Existe-t-il un choix politique à Paris de privilégier la construction dans l’immobilier de bureaux sur l’immobilier d’habitation ?
L’immobilier de bureau demande des normes très particulières et donc, le neuf répondra plus à ces normes. Le logement se fait beaucoup plus facilement dans des logements reconstruits, réhabilités. On peut plus facilement transformer un immeuble ancien en immeuble de logement, par exemple, les normes de faux plafonds n’existant pas. Il y a des règles qui ont été imposées concernant les proportions entre immobilier de bureau et immobilier de logement. Ainsi, pour x logements, on a le droit de construire x bureaux. Ainsi, il faut 2 logements pour un bureau construit.
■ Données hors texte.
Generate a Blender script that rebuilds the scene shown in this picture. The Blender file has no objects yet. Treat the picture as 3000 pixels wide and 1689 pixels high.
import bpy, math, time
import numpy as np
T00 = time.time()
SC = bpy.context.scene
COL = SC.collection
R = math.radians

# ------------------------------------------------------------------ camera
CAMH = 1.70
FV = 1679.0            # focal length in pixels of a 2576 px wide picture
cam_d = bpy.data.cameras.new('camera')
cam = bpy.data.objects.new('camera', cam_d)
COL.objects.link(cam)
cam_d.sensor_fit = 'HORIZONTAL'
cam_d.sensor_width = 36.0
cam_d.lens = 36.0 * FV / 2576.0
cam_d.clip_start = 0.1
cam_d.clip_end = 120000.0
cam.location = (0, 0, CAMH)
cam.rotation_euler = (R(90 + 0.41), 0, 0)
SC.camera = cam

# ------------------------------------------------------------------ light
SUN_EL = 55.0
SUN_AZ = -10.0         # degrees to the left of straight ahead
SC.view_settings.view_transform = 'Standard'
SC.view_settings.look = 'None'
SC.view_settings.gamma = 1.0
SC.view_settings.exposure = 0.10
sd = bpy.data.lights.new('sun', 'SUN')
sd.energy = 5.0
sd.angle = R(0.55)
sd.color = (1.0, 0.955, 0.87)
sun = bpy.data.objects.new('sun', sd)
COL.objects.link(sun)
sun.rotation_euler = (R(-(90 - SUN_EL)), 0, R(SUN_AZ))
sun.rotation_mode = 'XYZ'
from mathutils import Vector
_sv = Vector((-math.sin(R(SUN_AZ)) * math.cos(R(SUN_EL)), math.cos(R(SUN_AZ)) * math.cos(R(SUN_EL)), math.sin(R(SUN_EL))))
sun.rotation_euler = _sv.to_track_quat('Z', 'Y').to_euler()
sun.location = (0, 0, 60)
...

Dans le cadre de la crise de l’immobilier, existe-t-il des corrélations entre les marchés du locatif et de l’achat, quelles sont-elles ?
Il existe des vases communiquants entre le marché immobilier de l’achat et celui du locatif. A l’heure actuelle, le marché de l’achat est un peu enrayé, ce qui est plus favorable au marché de la location. La crise économique fait que les gens ont plus de mal à franchir le pas de l’achat et préfèrent rester locataires car ils s’engagent moins par rapport au bien immobilier.

Il y a également le phénomène assez récent des vendeurs qui décident de louer leur bien, face aux difficultés qu’ils rencontrent pour le céder. Jusque-là, les vendeurs avaient été très gourmands jusqu’au dernier moment et ne sentaient pas que le marché était vraiment retourné. Ces vendeurs pensaient qu’ils pouvaient tirer des prix très élevés de la vente de leur bien et pouvaient les laisser en annonce dans une agence immobilière éternellement. Depuis quelque temps, on observe pas mal d’appartements qui rentrent sur le marché du locatif ou qui sont tout simplement sur les deux marchés. Mais ce mouvement là ne sera jamais officiel, les agents immobiliers ne vont jamais vous donner des proportions là-dessus car ce n’est pas très vendeur.